Sur la différence entre peuple et masses populaires
Il y a cette confusion, entre peuple et masses populaire, entretenue par les politicards au Congo et en Afrique, parce qu’ils savent qu’il n’y a pas d’éducation et que nos masses populaires vivent dans l’obscurité qui créent l’obscurantisme. Et ils s’en servent comme marchepied, comme tremplin pour soutenir leur discours qui falsifie l’histoire.
Sur la légitimité de Kabila
Ne nous laissons pas leurrer par ce qui s’est passé au Congo-Brazzaville. Le Congo-Brazza est une chasse gardée de la France. Il fait partie des 15 pays de l’Afrique dont la monnaie est bâtie par la France. Ce n’est pas un pays souverain.
Le jour où Kabila sentira qu’il n’a plus tellement l’appui de l’extérieur, il va rendre le tablier rapidement. Le Congo est un pays aux enjeux énormes. Même quand nous avons l’impression qu’il y a des pressions extérieures, il y a toujours par ci, par là, des hommes et des femmes, qui se lèvent parmi les parrains pour dire, est-ce qu’on ne pourrait pas encore le laisser. Quand ils décideront qu’il va partir, il partira. Parce que le fait qu’il soit là ne dépend pas des masses critiques congolaises. Kabila est un soldat. Il est formé pour mourir au front.
Sur le monde multipolaire
Sur le leadership congolais
Sur le livre « A quand le Congo »
« A quand le Congo ? » est une approche de nous-mêmes et de l’autre. L’autre, celui qui est venu chez nous, a-t-il réussi à faire de nous une rencontre ou une malencontre ? Qu’est-ce que cette malencontre a produit ? La décivilisation. Comment pouvons-nous nous réciviliser ?
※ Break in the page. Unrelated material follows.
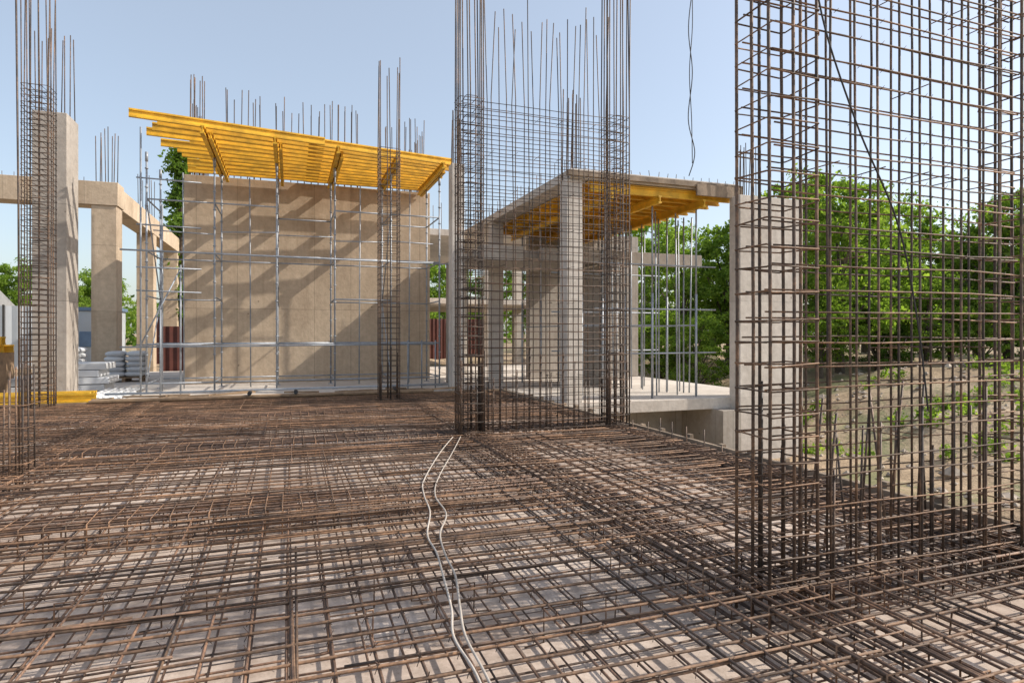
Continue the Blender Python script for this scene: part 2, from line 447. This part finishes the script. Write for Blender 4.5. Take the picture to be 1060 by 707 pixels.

Ce livre essaie de ramasser le plus de documents possibles.
Le livre s’adresse surtout aux congolais surtout. Aux jeunes congolais, aux acteurs politiques et élites intellectuelles, qui voudraient avoir une autre approche des choses telles qu’elles sont en train de se passer dans notre pays.
« A quand le Congo ? » est une boîte à idées qui essaie de nous faire avancer dans une approche d’un autre Congo et d’une autre Afrique: Ce livre, c’est pour créer une citoyenneté et une identité congolaise ; inventer un nouvel imaginaire ; travailler au panafricanisme des peuples en réussissant une intégration à la fois politique, économique, culturelle et sociale.
Sur la culture du débat au Congo
Mais ne nous voilons pas la face. Nous avons versé dans le culte de la personnalité pendant au moins 32 ans. Nous avons applaudi un même individu pendant plus de 3 décennies, et on n’en sort pas facilement. Nous critiquons beaucoup ce qui se passe en Occident, mais l’Occident a encore ce côté positif qu’il a encore des espaces de débats. Regardez Michel Collon, par exemple, il est attaqué par beaucoup de ses compatriotes parce que son discours ne plait pas à plusieurs d’entre eux, mais je l’ai vu prendre la parole au parlement européen à deux reprises.